This is perhaps a more general security question. For those of you with a directory services installation, do you install a generic local user with sudo access in case directory services is not available? Or do you just beef up your directory services to the point that you are confident it will almost always be up?
I usually disable root login via ssh, but allow it from the physical console, and make an emergency generic account with sudo privs in case DS breaks down. What I've noticed, however, is if I simulate a directory services failure, ssh logins with this generic local account take an eternity as the server still tries to auth that user against ldap/kerberos first. I'm sure this could be adjusted in pam in some way.
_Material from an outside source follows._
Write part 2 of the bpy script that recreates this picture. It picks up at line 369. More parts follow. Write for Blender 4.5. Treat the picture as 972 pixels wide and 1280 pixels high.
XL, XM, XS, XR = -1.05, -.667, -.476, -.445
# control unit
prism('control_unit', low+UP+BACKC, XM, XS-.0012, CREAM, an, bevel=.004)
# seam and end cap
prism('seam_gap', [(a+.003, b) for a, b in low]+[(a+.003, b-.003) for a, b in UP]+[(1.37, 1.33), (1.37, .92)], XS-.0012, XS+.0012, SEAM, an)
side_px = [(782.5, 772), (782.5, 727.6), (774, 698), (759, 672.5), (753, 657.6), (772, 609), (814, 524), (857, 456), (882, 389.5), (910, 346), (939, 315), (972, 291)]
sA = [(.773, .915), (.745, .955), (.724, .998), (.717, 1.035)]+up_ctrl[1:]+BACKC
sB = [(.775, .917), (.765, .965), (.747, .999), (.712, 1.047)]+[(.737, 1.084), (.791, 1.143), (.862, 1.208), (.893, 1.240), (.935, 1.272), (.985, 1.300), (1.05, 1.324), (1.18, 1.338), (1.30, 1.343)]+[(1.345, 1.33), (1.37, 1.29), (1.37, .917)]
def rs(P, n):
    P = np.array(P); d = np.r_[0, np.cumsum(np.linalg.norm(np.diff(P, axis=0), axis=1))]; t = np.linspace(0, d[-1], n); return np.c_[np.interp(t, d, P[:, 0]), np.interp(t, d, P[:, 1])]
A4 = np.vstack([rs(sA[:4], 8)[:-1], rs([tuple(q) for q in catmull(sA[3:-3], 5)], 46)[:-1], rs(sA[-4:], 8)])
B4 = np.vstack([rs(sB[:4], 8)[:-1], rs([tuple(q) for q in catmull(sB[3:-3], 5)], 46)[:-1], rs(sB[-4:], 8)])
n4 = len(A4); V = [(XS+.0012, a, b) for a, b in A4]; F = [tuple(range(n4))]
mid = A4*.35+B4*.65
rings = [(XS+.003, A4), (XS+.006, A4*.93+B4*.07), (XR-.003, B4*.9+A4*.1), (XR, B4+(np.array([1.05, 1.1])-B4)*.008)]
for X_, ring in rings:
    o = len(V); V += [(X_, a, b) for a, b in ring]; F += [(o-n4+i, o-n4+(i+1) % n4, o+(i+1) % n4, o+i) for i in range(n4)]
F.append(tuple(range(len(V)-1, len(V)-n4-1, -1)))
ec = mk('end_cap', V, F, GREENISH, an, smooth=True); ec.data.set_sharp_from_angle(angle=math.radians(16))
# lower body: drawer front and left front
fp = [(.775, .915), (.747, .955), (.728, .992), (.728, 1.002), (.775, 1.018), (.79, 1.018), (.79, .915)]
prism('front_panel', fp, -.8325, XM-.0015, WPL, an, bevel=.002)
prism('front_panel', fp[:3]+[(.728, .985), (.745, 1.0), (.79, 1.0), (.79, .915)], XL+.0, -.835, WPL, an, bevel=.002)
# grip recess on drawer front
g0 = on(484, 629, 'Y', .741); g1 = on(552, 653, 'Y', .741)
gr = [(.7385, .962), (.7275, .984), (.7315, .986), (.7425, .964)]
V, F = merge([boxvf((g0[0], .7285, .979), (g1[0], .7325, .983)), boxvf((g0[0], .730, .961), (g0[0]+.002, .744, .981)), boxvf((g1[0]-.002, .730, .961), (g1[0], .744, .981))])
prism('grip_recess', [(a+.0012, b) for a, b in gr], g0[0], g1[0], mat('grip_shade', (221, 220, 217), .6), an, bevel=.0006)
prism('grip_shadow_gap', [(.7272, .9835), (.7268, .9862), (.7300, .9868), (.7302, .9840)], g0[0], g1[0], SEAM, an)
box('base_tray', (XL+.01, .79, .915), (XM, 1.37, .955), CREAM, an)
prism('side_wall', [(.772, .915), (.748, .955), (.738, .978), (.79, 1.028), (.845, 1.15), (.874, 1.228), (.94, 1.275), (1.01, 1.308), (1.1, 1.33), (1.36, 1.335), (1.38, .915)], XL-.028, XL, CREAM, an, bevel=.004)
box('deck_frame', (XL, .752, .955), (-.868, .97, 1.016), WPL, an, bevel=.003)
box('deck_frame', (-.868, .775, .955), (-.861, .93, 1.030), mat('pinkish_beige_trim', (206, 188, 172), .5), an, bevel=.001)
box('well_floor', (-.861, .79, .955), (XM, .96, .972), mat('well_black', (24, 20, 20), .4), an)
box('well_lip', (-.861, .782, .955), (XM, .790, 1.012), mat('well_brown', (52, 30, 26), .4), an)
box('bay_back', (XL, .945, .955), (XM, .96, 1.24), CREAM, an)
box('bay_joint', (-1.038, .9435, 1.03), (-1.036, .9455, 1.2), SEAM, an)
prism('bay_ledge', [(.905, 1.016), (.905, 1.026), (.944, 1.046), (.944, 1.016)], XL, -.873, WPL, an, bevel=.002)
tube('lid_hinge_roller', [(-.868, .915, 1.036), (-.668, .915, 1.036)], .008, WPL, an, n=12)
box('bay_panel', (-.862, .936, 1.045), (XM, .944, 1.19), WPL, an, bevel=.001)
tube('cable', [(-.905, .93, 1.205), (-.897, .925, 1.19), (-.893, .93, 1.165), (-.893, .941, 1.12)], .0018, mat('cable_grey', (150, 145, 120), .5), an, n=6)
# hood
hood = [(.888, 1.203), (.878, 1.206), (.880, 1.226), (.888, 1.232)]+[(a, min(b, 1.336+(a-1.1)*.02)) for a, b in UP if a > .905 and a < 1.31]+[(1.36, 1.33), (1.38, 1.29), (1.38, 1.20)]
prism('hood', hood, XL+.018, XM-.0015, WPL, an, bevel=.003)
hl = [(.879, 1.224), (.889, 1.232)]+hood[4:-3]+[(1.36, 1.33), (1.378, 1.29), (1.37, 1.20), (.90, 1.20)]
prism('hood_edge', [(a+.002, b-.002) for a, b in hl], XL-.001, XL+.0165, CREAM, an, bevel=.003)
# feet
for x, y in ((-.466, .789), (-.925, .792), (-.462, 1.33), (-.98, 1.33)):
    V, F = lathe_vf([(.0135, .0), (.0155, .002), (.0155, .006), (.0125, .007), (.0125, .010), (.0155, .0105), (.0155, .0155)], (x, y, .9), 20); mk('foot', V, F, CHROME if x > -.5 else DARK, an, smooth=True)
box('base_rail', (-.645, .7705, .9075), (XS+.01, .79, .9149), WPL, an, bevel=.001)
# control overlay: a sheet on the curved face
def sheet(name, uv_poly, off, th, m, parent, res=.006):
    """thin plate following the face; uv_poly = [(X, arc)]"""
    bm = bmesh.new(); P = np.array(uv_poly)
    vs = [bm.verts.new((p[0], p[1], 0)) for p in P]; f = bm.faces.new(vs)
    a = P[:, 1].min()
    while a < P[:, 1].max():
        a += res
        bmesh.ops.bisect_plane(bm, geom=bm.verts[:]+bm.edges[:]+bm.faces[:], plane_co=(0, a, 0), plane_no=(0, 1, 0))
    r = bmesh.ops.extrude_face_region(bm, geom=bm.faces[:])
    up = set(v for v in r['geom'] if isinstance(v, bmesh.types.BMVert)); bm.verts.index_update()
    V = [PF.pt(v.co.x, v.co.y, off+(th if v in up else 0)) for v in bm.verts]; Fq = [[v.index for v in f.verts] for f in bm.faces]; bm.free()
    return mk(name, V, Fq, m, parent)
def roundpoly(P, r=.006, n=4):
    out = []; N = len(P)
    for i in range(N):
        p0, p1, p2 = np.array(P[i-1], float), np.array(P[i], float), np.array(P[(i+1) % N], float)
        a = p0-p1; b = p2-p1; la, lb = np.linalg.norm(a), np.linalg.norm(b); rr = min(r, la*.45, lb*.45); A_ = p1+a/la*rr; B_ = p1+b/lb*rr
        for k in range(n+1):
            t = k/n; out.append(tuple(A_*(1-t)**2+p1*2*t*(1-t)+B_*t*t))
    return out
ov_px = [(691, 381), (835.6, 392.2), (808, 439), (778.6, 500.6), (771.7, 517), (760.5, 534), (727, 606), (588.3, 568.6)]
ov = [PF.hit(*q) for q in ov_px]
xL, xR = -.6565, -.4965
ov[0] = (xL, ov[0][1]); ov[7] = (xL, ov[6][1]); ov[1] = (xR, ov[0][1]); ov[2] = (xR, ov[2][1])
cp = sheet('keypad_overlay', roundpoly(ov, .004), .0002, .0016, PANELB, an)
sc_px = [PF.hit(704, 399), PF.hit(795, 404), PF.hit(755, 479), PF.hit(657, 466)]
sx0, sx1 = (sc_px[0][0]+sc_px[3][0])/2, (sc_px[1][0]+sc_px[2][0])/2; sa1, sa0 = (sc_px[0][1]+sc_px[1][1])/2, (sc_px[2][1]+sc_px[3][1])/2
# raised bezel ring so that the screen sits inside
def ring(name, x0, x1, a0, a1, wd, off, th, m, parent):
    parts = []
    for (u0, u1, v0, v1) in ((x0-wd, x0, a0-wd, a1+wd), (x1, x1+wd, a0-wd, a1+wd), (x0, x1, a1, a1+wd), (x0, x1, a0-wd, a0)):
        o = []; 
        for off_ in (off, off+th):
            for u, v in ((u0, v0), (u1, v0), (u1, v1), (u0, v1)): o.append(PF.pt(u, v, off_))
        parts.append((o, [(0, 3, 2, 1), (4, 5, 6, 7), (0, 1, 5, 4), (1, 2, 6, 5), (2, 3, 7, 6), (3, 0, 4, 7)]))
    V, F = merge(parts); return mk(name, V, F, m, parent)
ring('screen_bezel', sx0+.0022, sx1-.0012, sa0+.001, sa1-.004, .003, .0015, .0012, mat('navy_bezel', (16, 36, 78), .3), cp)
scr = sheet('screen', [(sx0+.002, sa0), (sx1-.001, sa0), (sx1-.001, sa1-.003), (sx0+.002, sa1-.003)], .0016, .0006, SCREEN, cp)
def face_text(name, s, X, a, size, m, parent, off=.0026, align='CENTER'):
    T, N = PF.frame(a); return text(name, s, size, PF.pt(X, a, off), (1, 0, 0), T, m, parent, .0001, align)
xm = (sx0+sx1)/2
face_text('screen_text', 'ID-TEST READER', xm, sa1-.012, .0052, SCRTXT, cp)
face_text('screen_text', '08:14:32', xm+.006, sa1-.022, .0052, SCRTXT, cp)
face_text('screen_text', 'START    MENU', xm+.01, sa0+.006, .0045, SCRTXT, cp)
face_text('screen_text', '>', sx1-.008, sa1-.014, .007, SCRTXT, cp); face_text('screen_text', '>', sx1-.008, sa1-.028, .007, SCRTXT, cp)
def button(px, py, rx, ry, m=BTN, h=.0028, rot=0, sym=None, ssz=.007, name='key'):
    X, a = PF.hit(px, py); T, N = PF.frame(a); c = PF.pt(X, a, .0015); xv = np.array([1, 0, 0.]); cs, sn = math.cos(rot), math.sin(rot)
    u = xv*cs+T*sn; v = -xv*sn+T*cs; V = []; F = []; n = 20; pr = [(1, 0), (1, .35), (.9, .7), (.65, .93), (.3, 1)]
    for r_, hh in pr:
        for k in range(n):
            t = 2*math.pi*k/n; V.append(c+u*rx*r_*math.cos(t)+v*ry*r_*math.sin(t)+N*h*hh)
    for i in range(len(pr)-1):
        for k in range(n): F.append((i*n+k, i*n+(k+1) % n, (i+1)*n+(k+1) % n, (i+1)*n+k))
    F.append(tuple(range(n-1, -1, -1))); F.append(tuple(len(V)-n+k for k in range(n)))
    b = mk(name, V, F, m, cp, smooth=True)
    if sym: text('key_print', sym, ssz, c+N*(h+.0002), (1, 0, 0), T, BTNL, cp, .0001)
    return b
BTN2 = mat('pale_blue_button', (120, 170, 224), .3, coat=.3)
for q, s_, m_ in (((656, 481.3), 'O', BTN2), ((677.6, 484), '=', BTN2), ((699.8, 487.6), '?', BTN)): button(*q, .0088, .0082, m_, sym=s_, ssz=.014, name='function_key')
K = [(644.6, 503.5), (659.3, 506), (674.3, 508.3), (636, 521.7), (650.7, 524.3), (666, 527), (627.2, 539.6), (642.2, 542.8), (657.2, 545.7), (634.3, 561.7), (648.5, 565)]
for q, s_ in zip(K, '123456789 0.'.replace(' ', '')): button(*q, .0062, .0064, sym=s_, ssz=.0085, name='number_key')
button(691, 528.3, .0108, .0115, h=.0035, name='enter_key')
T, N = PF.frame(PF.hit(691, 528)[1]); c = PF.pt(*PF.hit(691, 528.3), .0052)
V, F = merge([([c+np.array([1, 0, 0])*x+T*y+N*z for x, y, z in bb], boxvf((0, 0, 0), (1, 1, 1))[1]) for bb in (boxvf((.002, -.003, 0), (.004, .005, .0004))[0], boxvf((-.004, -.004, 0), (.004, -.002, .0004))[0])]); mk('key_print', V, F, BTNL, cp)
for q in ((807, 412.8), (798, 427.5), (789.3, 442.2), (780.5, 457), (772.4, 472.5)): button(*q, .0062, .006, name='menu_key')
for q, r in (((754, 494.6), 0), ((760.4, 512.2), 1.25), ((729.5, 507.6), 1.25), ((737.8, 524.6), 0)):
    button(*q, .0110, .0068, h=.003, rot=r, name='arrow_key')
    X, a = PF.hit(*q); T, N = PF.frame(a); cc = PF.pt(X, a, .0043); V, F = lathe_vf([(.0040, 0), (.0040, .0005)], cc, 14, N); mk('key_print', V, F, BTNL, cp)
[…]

I was just curious how other admins approach this, and what level of trust they place in directory services being available.
On Mon, 2010-11-29 at 08:13 -0800, Iain Morris wrote:
This is perhaps a more general security question. For those of you with a directory services installation, do you install a generic local user with sudo access in case directory services is not available?
Yes, always.
Or do you just beef up your directory services to the point that you are confident it will almost always be up?
Yes, always.
And nss-pam-ldapd instead of *crap* PAM / NSS LDAP modules that ship with most distros. http://arthurdejong.org/nss-pam-ldapd/
I usually disable root login via ssh, but allow it from the physical console, and make an emergency generic account with sudo privs in case DS breaks down. What I've noticed, however, is if I simulate a directory services failure, ssh logins with this generic local account take an eternity as the server still tries to auth that user against ldap/kerberos first. I'm sure this could be adjusted in pam in some way.
Yes, by replacing the worthless module.
I was just curious how other admins approach this, and what level of trust they place in directory services being available.
I trust it a great deal; but anticipate there will be situations where it will not be available [for whatever reason - simple NIC failure can cut a host off from the DSA].
Running an OpenLDAP instance as a caching proxy is also sometimes a good idea; it depends on the application.